Below, locate the line that contains "Recreate this scene". Repeat exactly from that line to the line that contains "PI = math.pi", inclusive, leaving out the pictures.

DATA ENTRIES:
• • • • • • •

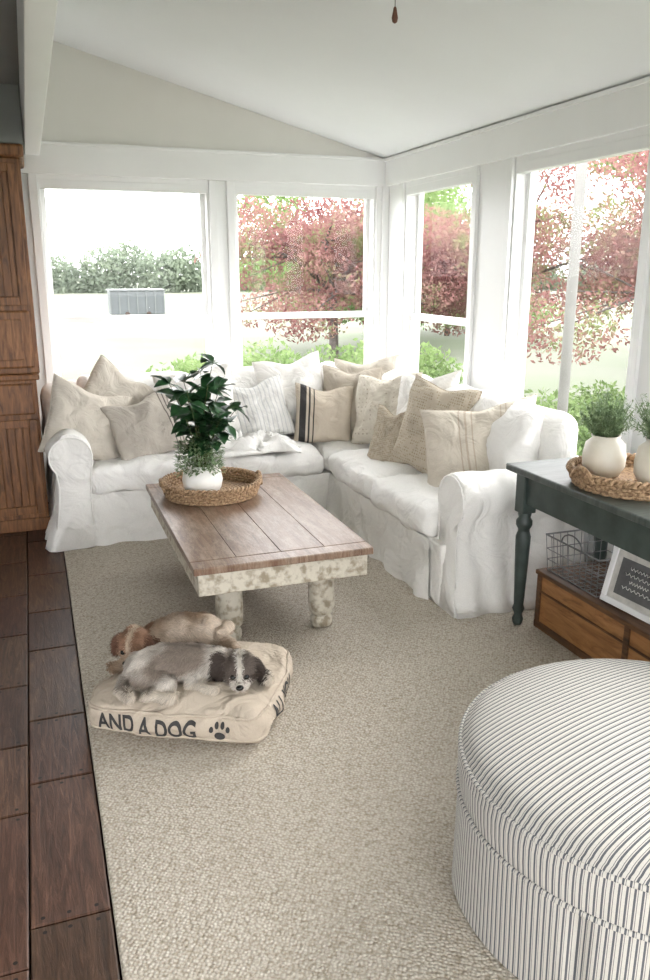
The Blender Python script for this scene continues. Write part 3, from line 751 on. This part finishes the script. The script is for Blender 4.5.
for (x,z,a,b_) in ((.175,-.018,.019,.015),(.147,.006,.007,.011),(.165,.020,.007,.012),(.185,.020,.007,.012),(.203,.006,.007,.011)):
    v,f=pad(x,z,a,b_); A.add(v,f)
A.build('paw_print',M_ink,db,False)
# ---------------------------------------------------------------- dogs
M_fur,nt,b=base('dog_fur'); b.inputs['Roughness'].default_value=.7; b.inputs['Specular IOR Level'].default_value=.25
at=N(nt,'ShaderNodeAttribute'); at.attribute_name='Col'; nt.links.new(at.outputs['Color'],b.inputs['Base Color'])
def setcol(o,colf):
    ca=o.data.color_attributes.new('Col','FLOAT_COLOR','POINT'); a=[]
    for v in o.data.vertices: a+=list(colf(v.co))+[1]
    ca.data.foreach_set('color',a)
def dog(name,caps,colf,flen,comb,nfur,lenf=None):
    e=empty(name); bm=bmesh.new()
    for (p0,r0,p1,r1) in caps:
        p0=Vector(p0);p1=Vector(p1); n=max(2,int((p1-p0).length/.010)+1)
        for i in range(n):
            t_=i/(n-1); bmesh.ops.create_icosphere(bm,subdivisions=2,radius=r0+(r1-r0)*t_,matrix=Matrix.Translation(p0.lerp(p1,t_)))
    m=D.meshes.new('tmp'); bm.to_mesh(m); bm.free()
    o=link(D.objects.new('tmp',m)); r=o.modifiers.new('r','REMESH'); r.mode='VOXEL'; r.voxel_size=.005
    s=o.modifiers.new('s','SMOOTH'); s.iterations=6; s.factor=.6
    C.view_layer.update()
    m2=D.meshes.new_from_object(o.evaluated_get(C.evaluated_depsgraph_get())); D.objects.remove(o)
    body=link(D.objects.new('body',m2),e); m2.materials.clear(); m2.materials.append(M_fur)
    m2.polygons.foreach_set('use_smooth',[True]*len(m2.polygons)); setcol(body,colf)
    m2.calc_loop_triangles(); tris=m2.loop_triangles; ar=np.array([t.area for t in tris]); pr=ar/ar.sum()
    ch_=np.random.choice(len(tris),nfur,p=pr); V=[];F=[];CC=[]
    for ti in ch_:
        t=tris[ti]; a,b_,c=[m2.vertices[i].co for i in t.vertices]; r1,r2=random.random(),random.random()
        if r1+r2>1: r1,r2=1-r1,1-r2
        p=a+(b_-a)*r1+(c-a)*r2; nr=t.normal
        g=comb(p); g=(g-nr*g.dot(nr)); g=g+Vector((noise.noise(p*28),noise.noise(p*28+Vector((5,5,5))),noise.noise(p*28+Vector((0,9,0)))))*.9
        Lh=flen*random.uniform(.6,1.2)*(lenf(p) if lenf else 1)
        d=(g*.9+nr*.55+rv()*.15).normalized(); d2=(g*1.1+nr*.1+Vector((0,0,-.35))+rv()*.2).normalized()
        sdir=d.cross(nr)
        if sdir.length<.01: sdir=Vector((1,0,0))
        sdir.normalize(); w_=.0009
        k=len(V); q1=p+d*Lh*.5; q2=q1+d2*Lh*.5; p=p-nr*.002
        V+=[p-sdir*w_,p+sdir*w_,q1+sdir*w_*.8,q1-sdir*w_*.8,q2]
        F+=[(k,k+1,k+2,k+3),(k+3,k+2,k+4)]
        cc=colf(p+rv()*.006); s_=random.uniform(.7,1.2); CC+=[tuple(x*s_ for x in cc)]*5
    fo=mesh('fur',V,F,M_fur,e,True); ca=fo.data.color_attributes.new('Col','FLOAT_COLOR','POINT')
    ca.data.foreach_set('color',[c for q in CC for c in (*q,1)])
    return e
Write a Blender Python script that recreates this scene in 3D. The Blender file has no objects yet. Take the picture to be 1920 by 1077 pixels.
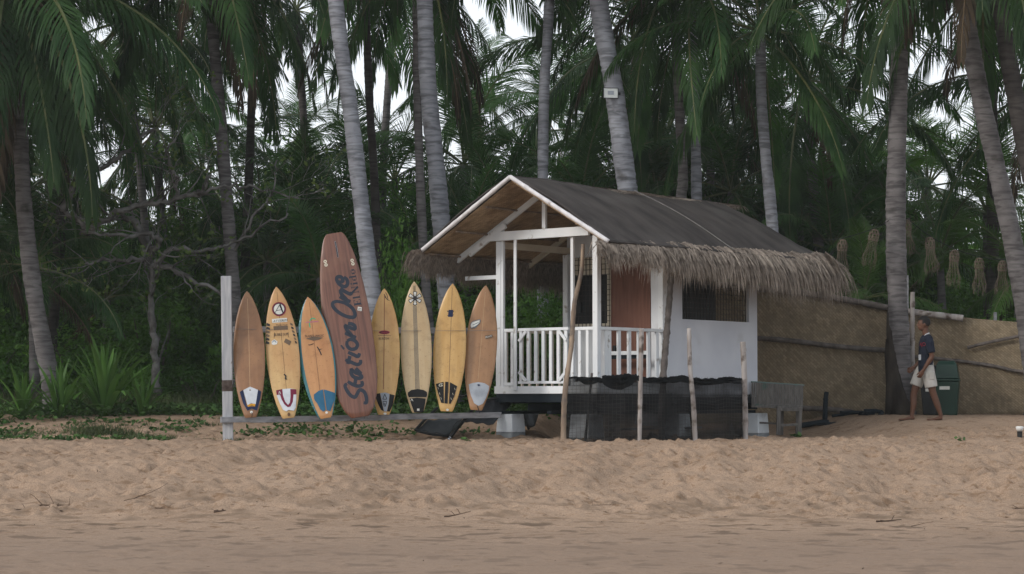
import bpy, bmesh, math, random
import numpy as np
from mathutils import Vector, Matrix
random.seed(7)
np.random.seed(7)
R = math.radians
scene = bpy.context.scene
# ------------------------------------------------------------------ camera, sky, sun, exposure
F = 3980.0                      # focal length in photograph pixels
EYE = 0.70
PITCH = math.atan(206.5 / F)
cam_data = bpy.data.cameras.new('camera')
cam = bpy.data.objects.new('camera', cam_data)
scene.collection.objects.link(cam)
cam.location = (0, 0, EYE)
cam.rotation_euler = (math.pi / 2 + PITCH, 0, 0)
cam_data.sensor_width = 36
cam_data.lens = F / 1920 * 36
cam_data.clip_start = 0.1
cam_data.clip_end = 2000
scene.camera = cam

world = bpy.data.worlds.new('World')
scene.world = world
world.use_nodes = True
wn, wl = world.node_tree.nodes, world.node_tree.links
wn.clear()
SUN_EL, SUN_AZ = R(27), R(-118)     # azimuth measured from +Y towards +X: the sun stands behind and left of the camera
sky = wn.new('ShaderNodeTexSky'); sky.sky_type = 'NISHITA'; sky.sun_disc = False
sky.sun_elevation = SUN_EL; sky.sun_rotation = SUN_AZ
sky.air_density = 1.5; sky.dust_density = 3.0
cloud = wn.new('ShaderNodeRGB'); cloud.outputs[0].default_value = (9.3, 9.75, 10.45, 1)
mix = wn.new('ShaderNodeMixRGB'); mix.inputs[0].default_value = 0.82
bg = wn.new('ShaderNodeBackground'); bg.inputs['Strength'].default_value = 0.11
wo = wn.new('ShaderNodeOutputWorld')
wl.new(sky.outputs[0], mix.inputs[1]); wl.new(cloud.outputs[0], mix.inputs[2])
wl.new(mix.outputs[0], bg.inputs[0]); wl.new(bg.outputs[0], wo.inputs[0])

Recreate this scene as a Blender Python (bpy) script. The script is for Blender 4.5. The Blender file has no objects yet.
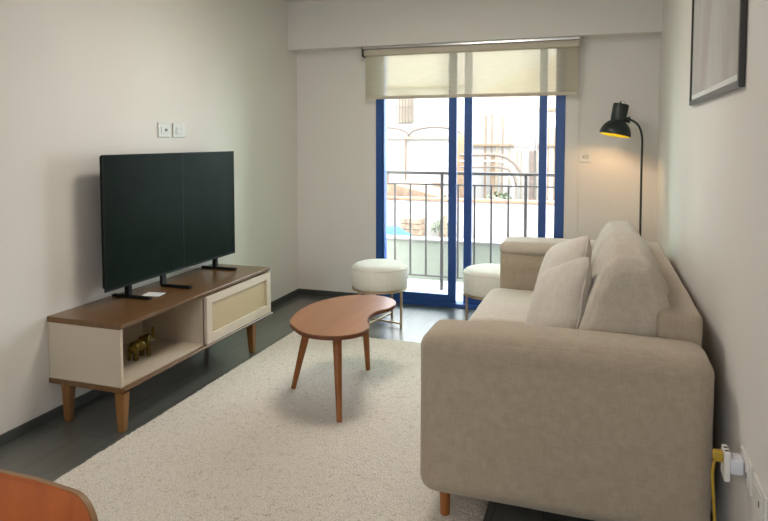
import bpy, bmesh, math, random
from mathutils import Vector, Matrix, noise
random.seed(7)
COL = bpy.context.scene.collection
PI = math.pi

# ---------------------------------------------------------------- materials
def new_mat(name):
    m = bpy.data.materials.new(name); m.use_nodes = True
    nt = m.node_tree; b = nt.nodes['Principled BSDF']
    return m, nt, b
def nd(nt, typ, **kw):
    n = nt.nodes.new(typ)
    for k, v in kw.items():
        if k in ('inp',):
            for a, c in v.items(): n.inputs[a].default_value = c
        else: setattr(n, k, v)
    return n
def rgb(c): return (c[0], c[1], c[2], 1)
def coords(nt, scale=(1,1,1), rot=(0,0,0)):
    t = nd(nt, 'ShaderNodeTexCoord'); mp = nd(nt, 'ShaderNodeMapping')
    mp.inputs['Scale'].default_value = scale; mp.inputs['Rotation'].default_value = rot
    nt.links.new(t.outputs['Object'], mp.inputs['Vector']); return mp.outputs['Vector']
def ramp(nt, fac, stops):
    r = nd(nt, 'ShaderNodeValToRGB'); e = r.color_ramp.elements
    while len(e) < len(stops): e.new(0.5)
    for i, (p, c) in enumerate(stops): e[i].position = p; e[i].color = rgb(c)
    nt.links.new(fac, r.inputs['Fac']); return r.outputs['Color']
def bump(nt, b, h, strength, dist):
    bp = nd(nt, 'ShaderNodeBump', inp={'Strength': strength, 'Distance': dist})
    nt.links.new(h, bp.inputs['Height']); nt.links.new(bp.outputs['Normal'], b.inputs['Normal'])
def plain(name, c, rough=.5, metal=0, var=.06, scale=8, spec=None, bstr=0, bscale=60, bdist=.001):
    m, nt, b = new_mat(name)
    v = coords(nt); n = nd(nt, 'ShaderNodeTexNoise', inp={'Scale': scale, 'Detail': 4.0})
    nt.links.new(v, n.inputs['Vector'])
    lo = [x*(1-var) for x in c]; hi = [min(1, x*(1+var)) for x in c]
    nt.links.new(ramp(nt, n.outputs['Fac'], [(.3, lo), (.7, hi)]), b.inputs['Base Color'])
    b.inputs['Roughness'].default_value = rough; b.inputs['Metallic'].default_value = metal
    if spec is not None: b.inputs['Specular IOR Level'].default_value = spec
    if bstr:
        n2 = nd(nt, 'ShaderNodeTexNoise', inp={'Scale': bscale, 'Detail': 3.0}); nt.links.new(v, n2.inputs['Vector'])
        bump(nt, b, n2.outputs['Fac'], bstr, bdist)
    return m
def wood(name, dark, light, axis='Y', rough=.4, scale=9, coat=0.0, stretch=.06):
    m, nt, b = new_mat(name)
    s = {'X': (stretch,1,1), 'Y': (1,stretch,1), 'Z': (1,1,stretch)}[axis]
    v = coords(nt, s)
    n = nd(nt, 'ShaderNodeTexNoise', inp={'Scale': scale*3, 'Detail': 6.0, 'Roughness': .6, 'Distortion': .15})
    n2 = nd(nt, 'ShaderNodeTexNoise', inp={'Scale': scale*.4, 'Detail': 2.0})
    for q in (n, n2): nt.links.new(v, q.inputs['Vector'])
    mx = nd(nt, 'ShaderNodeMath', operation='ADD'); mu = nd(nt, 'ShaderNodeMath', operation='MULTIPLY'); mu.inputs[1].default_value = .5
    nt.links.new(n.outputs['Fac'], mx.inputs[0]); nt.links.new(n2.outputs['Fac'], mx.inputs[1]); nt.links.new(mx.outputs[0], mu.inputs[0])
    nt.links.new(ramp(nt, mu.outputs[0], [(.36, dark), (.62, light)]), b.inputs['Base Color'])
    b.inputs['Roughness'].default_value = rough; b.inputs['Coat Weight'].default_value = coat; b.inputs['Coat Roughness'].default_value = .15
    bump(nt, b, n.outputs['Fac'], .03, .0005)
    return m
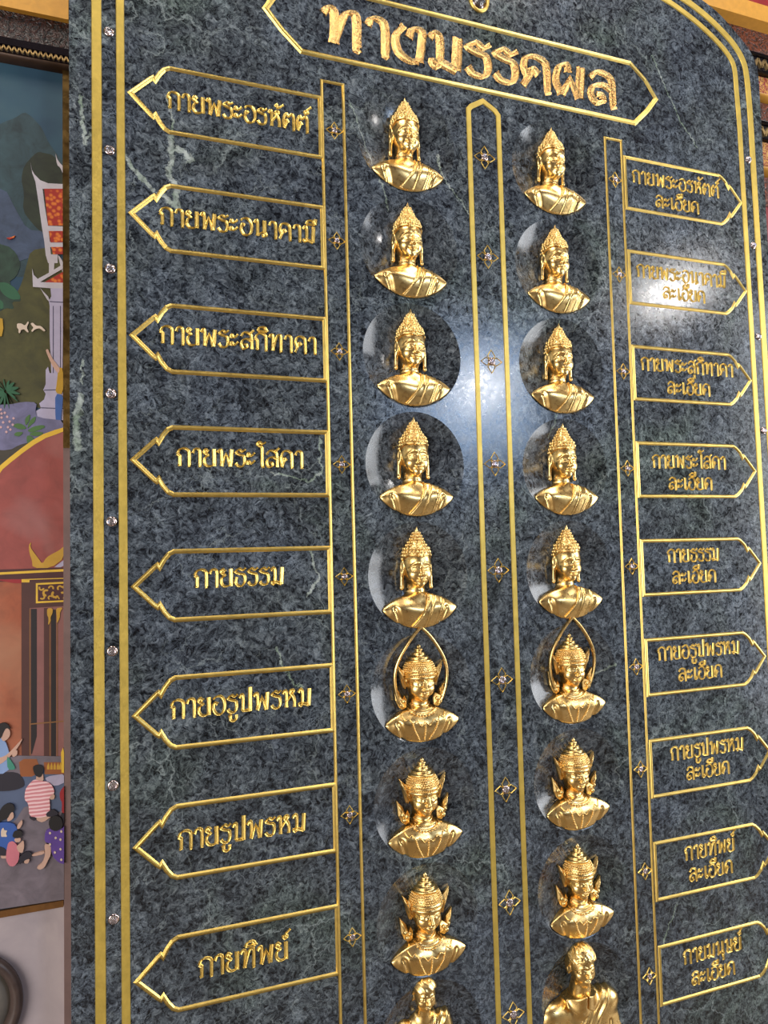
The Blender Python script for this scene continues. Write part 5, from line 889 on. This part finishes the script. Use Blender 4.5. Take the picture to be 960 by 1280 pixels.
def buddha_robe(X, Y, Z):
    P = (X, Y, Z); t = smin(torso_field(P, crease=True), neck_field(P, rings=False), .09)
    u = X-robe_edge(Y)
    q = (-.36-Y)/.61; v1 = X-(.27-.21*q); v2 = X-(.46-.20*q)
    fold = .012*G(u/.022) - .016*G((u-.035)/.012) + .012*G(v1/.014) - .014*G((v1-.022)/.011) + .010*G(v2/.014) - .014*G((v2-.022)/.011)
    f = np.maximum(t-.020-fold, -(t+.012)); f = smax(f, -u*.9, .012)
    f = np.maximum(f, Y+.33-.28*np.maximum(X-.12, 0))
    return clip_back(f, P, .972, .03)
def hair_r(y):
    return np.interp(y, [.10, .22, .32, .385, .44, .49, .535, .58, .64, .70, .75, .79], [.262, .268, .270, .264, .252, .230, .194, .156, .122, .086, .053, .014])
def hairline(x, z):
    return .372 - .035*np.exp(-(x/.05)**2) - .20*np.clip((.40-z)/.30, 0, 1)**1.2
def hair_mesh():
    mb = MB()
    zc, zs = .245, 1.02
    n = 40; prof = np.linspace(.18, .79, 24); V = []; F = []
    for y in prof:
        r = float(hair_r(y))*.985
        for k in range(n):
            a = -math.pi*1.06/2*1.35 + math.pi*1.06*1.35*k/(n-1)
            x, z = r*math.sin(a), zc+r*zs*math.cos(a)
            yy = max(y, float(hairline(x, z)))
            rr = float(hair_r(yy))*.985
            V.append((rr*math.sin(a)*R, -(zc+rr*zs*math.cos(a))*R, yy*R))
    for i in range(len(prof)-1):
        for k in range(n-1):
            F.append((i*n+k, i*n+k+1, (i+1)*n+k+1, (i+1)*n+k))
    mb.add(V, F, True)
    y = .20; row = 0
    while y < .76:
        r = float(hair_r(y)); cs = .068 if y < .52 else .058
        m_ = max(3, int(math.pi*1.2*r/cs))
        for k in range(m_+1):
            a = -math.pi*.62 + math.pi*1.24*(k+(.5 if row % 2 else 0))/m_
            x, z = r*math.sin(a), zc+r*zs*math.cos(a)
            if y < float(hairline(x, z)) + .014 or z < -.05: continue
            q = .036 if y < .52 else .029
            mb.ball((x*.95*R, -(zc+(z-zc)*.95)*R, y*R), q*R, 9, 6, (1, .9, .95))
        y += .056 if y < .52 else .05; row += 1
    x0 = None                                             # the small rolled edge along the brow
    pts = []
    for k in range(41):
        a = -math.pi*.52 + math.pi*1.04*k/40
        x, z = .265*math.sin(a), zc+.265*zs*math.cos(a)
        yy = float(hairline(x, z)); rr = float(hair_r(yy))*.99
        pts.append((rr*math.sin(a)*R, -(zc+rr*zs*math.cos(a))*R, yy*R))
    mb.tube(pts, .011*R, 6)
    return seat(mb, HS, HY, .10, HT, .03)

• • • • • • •

RESPONSE TO THE EXERCISE:
Recreate this scene as a Blender Python (bpy) script. The script is for Blender 4.5. The Blender file has no objects yet.
import bpy, bmesh, math, random
from mathutils import Vector, Matrix, noise
random.seed(7)
COL = bpy.context.scene.collection
PI = math.pi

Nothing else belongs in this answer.